Tuesday, July 08, 2003

Fewer Haters, Please



Bad behavior is too often rewarded.

For example, Ann Coulter, one of America's most prominent public intellectuals, is fired from magazines or removed from syndication with some frequency, but we still hear from her far too often. Far too often for someone who laments that Timothy McVeigh didn't blow up the New York Times building intead, for someone who advocated executing the American Taliban only in order to intimidate liberals, for someone who thinks we should invade Muslim countries, kill their leaders, and convert them to Christianity.

Whereas most public intellectuals would be widely condemned for such sentiments and then ignored, Coulter has evaded such a fate. She has done so by upping the ante, among other things. She has just released a book entitled Treason, in which she attempts to rehabilitate the reputation of Joseph MCarthy and to tar all who don't subscribe to her extremist views as traitors. For this, prominent righty blogger and columnist Andy Sullivan has sort-of called her on her schtick. But, as is his custom, Andy stops short. He even calls her a babe(!). That anorexic horse-faced viper? Not in a million years. But for Andy, it's a good start.

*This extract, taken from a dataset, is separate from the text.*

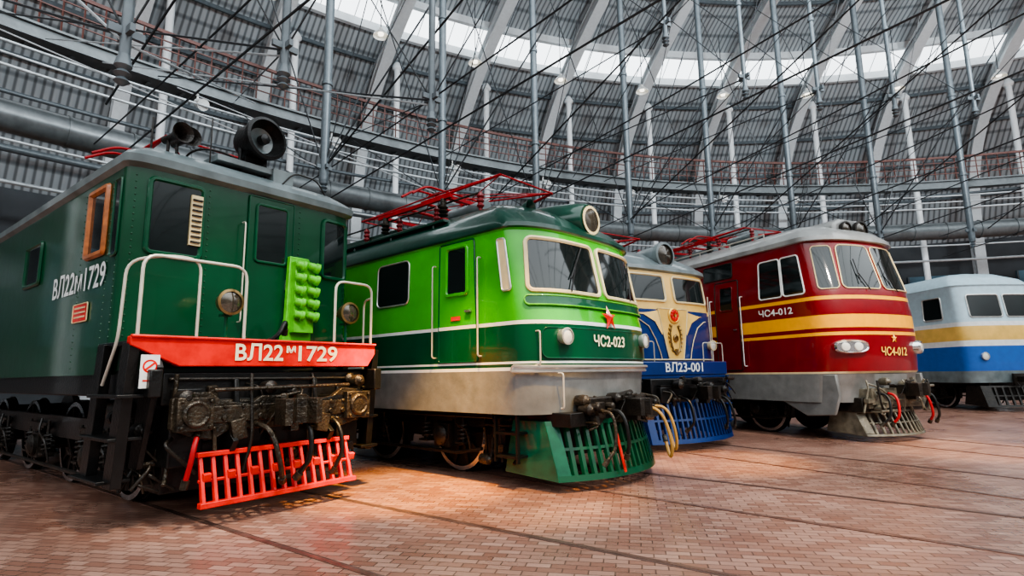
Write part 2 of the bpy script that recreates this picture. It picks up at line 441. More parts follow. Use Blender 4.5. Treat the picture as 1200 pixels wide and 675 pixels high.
mb=MB(); BA.patch(mb,-.02,.42,3.02,3.80,.05,.03,ns=6,mat=0,frame=1,fr=.02); mk(mb,'window',['glass','dgreen2'],d)
mb=MB(); mb.box((.16,-.78,3.40),(.05,.13,.62),0)
for i in range(9): mb.box((.19,-.78,3.13+i*.065),(.03,.11,.02),1)
mk(mb,'ladder_strip',['cream','dark'],A)
window(BA,A,s(-1.02),s(-.42),2.98,3.78,.03,'wood',.04,label='cab side window with varnished wooden frame')
window(BA,A,s(-.22),s(-.02),2.9,3.80,.04,'dgreen2',.015)
window(BA,A,s(-3.8),s(-3.0),2.9,3.5,.04,'dgreen2',.03)
mb=MB(); BA.flat(mb,*text_geo('BЛ22м1729',.40,.005,1.95),s(-1.28),2.70,.012); mk(mb,'lettering',['white'],A)
mb=MB(); BA.patch(mb,s(-1.30),s(-.78),2.20,2.42,.02,.015,ns=3,mat=0,frame=1,fr=.008)
for i in range(3): BA.patch(mb,s(-1.24),s(-.84),2.25+i*.055,2.27+i*.055,0,.02,ns=2,mat=1)
mk(mb,'plaque',['red','cream'],A,label='wide red cast builder plate')
mb=MB(); mb.prism([(.34,1.93),(.78,1.93),(.76,3.05),(.70,3.14),(.42,3.14),(.40,2.3)],'x',.20,.28,0)
mb.box((.33,.60,2.58),(.10,.30,.98),0)
for i in range(5):
    z=2.34+i*.17
    for c,l in ((.46,.13),(.64,.16)):
        mb.lathe((.40,c-.02,z),(.25,1,-.25),[(.03,0),(.055,.02),(.060,l*.6),(.075,l*.7),(.075,l),(.03,l+.01)],12,0)
        mb.box((.37,c+.04,z),(.1,.09,.09),0)
mk(mb,'socket_panel',['lgreen'],A,bevel=.01,label='light green electrical socket panel with rounded lugs')
hose(A,[(.42,.30,2.05),(.52,.26,2.25),(.55,.16,2.05),(.5,.08,1.97)],.03)
mb=MB(); mb.prism([(-1.60,1.93),(1.40,1.93),(1.40,1.80),(1.28,1.63),(-1.14,1.63),(-1.60,1.84)],'x',.80,.90,0)
mb.box((.35,-.08,1.87),(1.0,2.95,.05),1); mb.box((.9,-.10,1.93),(.06,3.0,.03),0)
beam=mk(mb,'buffer_platform',['red','black'],A,bevel=.01,label='red front platform beam')
mb=MB()
def put(tg,y,z,x=.912,mat=0,k=1):
    vs,fs=tg; mb.add([(x,y+v[0],z+v[1]) for v in vs],fs,mat)
put(text_geo('BЛ22',.26,.005,.58),-.28,1.78); put(text_geo('м',.14,.004,.12),.11,1.84); put(text_geo('1729',.26,.005,.56),.49,1.78)
mk(mb,'lettering',['lettering'],beam)
mb=MB()
for sy in (-1,1): mb.box((-5,sy*1.38,1.46),(12,.12,.28),0)
mb.box((.55,0,1.40),(.5,2.5,.34),0); mb.box((-5,0,1.5),(11,2.6,.1),0)
mb.box((.65,-1.0,1.0),(.4,.34,.8),0); mb.box((.65,1.0,1.0),(.4,.34,.8),0); mb.box((.3,0,.75),(.5,2.2,.9),0)
for y in (-.5,.5): mb.prism([(.3,1.5),(.85,1.5),(.9,1.2),(.5,.9),(.3,.9)],'y',y-.03,y+.03,0)
mb.cyl((.75,-1.1,1.42),(.75,1.1,1.42),.03,n=8,mat=1); mb.cyl((.82,-1.2,1.5),(.82,1.2,1.48),.02,n=8,mat=1)
mk(mb,'underframe',['black','dark'],A,bevel=.015)
rigging(A,.62,.98,-1.2,1.15,.45,1.55,3,46)
rigging(A,-.2,.6,-1.35,-1.1,.35,1.2,5,26)
mb=MB()
mb.box((.88,-.03,1.12),(.28,2.25,.18),0)
mb.prism([(-1.22,1.0),(-1.22,1.30),(-1.05,1.36),(-.85,1.36),(-.72,1.26),(-.4,1.22),(-.28,1.30),(.28,1.30),(.4,1.22),(.66,1.26),(.8,1.36),(1.05,1.34),(1.18,1.28),(1.18,1.0),(.95,.92),(.8,.88),(.6,.98),(.35,.94),(-.35,.94),(-.55,.98),(-.8,.86),(-1.0,.90)],'x',.92,1.00,0)
for y in (-1.02,1.00):
    mb.box((1.02,y,1.14),(.14,.36,.34),0)
    mb.lathe((1.08,y,1.14),(1,0,0),[(.14,0),(.14,.03),(.11,.05),(.10,.03)],20,0)
    for a in (-.14,.14):
        for b in (-.13,.13): mb.lathe((1.09,y+a,1.14+b),(1,0,0),[(.02,0),(.02,.03)],6,0)
for y in (-.7,-.5,-.3,.45,.62,.8):
    mb.lathe((1.0,y,1.08),(1,0,0),[(.035,0),(.035,.04)],6,0); mb.lathe((1.0,y,1.2),(1,0,0),[(.024,0),(.024,.04)],6,0)
mb.cyl((1.08,-.85,1.38),(1.08,.85,1.40),.020,n=8); mb.box((1.02,-.55,.95),(.10,.16,.22),0,rot=(.2,0,0)); mb.box((1.02,.5,.95),(.10,.16,.22),0,rot=(-.2,0,0))
for y in (-.8,-.62,.3,.72): mb.cyl((1.02,y,1.0),(1.0,y+.03,.72),.022,n=8)
mk(mb,'drawbar_casting',['bronze'],A,bevel=.02,label='oily dark iron drawbar casting')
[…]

Television, which is the medium through which Coulter has developed her fame, is well suited for the extremism, opportunism, and sensationalism that is her hallmark. For the last two weeks, you could not watch the cable news networks without seeing the brittle hysteric hustling her McCarthy apologia. In writing this entry, I am a guilty party, but it is my great wish that Coulter fades into the obscurity she so sorely deserves.

It seems possible, even likely, that a right wing demogogue who shares many of her characteristics maybe headed to such a fate. I write of Michael "Savage" Weiner. This cultural pollutant has been fired from his MSNBC gig spewing hate on Saturday afternoons. Apparently he told a homosexual who called into his show he should "get AIDS and die." By the way, "Savage" has also lost syndication of his radio show in some major markets recently. It seems "Savage" is on the outs.

Hooray. If only the same thing could happen to O'Reilly, Sean Hannity, and Joe Scarborough.